Report only the number of lines in the records that contain the word "Blender".

Data lines
━━━

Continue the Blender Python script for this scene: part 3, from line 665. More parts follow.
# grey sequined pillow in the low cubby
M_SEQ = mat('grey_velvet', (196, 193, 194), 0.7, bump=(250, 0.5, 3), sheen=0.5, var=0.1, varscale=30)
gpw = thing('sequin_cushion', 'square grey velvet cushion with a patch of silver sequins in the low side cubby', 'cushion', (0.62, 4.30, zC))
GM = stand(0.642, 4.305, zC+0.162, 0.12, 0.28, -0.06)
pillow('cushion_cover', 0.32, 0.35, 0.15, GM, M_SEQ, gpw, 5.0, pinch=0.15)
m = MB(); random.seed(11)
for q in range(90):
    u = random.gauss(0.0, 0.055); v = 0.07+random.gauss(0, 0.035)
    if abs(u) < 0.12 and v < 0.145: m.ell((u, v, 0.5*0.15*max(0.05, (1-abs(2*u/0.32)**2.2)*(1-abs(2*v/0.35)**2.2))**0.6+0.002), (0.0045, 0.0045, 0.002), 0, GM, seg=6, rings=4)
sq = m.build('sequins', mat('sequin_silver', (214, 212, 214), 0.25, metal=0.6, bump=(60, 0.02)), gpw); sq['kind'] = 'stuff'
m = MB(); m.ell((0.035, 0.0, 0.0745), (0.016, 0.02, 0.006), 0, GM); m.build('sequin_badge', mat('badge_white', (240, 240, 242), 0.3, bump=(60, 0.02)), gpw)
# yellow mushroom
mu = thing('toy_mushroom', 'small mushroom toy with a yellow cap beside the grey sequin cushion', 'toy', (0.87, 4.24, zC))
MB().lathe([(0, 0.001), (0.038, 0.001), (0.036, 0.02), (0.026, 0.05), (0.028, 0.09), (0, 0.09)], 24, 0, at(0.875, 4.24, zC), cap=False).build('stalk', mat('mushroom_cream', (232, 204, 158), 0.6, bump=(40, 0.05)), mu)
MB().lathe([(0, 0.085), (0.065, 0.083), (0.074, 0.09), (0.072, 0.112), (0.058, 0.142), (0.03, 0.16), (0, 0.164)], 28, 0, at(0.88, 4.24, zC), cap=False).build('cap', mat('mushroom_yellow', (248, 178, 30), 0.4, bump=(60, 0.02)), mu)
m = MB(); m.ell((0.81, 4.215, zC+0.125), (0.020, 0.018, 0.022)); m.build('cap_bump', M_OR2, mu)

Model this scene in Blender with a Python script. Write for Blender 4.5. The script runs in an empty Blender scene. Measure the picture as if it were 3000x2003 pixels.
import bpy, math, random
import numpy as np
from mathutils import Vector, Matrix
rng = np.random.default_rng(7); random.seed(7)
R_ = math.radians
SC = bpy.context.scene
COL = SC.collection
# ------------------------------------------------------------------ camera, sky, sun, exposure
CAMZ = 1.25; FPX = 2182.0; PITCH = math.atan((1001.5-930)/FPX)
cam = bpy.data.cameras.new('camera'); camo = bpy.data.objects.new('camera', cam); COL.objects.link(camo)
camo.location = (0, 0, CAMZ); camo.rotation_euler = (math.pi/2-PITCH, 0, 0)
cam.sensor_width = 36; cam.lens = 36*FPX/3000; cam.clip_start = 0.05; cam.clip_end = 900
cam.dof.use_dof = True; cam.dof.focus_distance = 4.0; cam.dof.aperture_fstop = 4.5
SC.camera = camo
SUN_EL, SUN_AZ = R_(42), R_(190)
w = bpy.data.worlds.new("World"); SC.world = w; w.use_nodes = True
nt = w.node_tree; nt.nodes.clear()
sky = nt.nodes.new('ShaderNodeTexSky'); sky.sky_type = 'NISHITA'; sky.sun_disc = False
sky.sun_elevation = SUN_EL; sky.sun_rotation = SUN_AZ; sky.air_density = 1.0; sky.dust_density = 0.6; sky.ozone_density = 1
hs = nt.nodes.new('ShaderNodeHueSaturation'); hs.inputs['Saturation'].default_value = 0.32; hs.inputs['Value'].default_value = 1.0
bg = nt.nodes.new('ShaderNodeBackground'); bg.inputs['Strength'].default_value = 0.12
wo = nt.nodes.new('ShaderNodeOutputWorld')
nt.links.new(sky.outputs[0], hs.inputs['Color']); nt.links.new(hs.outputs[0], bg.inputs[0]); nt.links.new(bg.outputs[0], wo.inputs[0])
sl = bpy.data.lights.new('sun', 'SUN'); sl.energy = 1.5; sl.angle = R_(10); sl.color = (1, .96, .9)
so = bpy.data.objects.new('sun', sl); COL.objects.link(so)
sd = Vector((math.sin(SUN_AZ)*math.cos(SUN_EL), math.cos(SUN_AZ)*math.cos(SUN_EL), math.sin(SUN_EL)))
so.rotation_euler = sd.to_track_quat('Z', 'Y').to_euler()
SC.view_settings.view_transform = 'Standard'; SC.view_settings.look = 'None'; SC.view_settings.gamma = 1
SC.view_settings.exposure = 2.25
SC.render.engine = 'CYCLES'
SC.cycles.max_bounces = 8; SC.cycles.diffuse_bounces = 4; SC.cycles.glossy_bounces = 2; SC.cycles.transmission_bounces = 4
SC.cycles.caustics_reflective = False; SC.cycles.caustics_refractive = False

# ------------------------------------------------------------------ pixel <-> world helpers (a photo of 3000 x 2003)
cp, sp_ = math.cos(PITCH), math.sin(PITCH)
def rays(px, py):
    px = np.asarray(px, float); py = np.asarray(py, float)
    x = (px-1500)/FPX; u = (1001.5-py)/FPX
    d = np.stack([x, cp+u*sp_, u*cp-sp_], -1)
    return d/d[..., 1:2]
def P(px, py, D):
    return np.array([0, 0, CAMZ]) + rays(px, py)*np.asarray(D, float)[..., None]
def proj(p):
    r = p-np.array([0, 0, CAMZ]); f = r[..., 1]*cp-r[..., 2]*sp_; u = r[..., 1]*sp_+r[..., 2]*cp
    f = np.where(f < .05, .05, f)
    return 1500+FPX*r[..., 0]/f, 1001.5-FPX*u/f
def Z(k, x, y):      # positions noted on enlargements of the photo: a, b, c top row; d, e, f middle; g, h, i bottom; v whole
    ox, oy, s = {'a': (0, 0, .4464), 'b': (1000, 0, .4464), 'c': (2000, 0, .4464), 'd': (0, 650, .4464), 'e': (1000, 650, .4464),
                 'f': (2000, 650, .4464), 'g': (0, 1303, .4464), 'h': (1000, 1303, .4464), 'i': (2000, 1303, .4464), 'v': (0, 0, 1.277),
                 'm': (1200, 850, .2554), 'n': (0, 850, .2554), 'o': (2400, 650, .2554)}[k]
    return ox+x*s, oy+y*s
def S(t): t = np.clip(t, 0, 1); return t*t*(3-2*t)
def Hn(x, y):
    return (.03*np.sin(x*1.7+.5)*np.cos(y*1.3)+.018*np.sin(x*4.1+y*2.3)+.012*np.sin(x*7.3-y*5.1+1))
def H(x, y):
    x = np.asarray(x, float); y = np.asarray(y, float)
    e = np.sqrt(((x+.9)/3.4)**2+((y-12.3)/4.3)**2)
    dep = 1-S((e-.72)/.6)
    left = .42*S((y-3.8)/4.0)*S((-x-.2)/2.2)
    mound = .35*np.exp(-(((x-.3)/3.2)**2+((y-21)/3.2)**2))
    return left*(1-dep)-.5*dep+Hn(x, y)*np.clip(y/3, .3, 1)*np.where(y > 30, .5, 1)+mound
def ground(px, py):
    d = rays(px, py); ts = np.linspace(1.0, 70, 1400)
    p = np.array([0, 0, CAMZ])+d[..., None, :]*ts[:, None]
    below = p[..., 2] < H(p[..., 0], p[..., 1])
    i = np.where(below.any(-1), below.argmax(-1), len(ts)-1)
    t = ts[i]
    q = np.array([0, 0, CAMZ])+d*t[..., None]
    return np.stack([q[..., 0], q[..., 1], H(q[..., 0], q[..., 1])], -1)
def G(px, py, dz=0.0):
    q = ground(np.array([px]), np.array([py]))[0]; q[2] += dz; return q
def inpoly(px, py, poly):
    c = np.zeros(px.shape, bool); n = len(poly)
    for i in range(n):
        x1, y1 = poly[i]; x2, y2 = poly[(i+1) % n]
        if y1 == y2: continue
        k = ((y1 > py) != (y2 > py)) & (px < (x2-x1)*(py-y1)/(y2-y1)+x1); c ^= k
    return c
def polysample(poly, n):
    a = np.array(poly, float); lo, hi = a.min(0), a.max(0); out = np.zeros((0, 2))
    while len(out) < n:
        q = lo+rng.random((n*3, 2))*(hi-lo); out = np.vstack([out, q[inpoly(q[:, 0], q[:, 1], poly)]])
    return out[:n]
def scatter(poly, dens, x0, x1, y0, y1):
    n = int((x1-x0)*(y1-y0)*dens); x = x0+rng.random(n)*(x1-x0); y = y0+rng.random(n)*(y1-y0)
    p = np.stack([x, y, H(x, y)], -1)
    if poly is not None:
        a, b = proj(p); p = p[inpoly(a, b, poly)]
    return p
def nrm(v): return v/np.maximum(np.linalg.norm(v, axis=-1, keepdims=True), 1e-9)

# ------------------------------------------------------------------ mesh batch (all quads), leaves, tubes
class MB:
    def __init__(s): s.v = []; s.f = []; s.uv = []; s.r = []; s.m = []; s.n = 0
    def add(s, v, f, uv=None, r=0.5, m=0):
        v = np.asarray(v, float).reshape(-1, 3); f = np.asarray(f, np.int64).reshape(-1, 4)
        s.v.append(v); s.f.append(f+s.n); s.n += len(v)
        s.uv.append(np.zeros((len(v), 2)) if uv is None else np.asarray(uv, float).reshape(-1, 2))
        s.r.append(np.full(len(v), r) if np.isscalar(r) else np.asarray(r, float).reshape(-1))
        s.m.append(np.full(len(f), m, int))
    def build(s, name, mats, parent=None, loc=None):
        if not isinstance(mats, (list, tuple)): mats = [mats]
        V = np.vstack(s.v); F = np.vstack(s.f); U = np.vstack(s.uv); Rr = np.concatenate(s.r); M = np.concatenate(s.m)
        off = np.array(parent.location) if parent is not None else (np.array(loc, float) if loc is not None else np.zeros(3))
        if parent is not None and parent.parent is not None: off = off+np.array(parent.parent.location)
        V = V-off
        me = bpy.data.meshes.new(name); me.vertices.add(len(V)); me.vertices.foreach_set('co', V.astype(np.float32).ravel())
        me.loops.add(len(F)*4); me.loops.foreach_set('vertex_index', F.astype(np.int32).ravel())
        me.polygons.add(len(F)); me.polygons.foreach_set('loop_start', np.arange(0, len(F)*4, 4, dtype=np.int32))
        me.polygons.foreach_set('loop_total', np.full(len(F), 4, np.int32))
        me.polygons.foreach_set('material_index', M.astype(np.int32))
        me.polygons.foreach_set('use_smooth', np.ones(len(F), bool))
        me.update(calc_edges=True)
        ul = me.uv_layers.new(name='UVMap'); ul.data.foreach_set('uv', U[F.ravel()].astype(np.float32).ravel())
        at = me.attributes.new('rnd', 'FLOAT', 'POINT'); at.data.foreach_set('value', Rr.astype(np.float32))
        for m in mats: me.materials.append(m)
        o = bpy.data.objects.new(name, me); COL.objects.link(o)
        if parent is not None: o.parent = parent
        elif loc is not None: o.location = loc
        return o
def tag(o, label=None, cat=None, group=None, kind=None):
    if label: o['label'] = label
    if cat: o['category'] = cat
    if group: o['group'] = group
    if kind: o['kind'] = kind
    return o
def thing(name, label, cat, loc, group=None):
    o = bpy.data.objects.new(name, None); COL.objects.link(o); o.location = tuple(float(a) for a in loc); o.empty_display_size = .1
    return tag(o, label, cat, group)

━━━

Solution below
2